Saturday, July 10, 2010

Irrational IT

I had a conversation the other day with an infrastructure manager at my client. We eventually started talking about cloud computing. As he is about to embark upon a significant platform upgrade, I queried him as to whether his team had looked at maybe leveraging an external provider for the new version of the platform, i.e., provisioning this enterprise capability over the internet. I fully anticipated a negative response based on custom business requirements, data security, etc. Instead, I heard "we can do it cheaper". Given today's answer, that seemed quite reasonable.

My follow-up question, knowing full well the list price per user/month that these outside providers charged, was "how much does it cost us to provide this platform and service?" Astounded was I that his tepid reply was "I don't know." How in the world did they do a rational and reasoned assessment of the external provider alternative without knowing the true internal costs?
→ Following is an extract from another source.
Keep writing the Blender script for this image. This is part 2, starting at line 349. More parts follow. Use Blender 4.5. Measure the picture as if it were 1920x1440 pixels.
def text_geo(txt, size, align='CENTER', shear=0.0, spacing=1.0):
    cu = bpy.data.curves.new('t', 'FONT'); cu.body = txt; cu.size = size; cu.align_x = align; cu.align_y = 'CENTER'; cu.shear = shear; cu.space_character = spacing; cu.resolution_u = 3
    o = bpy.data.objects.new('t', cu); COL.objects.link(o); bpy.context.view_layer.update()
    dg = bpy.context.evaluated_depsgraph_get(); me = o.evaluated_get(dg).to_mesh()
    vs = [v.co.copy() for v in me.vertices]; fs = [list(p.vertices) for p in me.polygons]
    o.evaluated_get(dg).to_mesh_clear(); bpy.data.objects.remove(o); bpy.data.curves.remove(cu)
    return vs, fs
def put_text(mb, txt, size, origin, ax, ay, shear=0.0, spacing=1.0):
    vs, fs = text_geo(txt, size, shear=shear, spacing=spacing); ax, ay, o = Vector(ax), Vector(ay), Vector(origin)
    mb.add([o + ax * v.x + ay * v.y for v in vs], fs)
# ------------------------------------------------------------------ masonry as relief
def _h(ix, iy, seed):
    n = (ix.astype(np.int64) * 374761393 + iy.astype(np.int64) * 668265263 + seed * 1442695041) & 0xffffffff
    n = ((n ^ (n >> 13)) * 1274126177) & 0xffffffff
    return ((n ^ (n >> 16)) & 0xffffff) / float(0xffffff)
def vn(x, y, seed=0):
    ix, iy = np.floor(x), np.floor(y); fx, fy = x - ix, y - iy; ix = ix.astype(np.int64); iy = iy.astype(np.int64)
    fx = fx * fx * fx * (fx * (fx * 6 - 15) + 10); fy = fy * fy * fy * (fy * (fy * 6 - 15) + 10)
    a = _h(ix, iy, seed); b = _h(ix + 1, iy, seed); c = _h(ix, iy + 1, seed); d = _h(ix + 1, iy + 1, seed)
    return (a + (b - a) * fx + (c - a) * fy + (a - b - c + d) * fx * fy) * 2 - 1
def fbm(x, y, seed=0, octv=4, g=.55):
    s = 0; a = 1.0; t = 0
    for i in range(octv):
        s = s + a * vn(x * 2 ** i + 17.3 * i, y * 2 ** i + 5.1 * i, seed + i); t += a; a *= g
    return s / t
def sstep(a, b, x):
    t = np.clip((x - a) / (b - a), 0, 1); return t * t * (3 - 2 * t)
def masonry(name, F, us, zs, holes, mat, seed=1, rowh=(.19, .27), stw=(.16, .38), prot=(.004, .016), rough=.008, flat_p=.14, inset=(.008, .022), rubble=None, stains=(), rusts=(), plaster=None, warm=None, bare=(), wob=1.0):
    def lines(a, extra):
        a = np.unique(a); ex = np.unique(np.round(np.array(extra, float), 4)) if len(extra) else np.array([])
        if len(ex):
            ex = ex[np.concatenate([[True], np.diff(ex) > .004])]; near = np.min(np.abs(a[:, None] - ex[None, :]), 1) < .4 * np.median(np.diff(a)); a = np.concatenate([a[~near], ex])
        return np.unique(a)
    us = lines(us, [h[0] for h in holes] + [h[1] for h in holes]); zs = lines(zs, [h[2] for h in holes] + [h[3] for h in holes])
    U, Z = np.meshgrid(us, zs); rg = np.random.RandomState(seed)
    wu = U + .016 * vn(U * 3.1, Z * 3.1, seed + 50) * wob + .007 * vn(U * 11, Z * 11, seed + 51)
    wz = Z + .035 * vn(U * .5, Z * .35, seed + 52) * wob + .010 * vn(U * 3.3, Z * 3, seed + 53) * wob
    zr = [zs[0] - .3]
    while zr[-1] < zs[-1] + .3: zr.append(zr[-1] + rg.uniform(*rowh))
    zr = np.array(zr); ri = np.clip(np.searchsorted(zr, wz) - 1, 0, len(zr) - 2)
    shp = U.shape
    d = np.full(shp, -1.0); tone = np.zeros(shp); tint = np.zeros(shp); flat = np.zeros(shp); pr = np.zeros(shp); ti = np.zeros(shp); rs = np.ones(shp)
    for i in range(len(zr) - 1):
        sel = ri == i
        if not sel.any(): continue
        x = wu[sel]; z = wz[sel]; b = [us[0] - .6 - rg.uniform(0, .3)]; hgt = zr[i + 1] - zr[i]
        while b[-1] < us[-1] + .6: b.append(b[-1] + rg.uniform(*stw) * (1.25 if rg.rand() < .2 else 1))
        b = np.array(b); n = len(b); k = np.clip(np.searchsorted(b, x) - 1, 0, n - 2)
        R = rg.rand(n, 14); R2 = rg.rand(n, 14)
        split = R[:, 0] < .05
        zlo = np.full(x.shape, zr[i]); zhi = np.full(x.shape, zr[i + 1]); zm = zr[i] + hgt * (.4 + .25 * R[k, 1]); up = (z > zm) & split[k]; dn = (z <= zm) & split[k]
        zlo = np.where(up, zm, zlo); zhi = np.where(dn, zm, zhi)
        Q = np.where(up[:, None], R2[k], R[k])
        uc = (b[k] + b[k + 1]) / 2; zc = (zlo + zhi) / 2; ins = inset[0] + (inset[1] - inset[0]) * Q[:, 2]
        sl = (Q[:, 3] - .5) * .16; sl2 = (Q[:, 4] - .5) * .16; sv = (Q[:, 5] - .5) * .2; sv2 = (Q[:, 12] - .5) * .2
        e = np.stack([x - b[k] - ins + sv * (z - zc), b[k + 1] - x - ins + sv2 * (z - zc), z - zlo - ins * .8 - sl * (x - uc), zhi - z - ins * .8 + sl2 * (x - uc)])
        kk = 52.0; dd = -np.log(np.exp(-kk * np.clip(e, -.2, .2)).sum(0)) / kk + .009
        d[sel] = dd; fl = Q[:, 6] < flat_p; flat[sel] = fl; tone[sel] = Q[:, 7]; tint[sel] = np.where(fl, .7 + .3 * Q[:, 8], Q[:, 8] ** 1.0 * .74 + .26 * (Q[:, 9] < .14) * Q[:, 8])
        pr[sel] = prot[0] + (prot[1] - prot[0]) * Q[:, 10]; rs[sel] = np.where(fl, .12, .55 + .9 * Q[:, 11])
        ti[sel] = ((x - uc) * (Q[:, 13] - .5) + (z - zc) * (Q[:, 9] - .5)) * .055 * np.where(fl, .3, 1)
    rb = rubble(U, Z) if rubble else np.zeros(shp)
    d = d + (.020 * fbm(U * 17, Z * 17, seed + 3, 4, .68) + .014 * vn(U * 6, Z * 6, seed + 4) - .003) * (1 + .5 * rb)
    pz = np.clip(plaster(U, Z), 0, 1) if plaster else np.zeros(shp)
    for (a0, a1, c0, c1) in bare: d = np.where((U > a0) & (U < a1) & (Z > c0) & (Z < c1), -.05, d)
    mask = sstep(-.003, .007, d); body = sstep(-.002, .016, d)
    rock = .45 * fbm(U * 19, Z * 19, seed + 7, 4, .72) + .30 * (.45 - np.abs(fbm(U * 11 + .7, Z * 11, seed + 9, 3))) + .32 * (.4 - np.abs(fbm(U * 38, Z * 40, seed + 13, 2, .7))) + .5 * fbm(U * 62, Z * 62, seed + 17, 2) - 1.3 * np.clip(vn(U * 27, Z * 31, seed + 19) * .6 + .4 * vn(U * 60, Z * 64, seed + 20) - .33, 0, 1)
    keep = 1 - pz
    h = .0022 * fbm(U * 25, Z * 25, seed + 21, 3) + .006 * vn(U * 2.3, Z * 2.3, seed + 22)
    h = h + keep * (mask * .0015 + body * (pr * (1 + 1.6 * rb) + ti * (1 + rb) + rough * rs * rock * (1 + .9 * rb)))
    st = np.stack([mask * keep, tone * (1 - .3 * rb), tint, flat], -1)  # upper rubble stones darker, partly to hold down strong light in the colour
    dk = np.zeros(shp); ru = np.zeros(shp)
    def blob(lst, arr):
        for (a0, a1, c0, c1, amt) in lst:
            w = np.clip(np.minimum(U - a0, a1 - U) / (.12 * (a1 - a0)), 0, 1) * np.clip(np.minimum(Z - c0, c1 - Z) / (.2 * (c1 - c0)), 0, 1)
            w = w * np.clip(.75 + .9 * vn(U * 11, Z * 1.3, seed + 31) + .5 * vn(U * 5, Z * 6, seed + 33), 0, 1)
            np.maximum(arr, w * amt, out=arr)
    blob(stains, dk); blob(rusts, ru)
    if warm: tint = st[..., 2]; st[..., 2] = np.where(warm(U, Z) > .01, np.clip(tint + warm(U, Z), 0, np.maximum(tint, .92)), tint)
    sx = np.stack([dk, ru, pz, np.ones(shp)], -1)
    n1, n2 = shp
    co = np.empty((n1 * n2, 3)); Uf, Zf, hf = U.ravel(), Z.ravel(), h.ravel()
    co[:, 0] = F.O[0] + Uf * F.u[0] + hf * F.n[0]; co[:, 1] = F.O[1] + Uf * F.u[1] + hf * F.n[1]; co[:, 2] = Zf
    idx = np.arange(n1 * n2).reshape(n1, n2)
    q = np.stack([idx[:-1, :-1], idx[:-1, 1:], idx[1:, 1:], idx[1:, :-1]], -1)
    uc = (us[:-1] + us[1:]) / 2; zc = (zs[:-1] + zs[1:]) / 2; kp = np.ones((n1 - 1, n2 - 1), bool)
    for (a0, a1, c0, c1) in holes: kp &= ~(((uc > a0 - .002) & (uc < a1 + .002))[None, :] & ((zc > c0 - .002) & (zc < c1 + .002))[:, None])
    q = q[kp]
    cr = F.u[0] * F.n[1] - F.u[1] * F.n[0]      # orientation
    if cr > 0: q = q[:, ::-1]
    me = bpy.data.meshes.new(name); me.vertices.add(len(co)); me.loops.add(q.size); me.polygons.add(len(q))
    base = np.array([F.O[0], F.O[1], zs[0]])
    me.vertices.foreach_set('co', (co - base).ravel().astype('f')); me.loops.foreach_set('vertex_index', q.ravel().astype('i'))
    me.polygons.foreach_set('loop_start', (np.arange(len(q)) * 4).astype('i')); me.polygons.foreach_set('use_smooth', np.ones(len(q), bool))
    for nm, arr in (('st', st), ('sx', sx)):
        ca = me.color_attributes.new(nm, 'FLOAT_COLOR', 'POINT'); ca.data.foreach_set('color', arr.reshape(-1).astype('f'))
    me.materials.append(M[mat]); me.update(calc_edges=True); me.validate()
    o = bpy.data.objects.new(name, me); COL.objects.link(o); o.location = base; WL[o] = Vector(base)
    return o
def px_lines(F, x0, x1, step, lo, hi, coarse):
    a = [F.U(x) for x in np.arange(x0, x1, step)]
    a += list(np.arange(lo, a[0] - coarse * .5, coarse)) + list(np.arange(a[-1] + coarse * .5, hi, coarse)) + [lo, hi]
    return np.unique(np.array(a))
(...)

Things like that boil my blood. Yes, I know it's only a client's money that is being potentially wasted but I'm pretty sure this kind of irrational thinking extends into other areas of the IT organization. There are numerous factors that lead to this kind of behavior, not least among them being a sense of 'job insecurity' in an atmosphere of pervasive layoffs, but this is surely one way of working that is counterproductive.

Anyway, I'm not really sure what I'll do with this blog. For now, I'll treat this one as a platform for writing exercise related to work.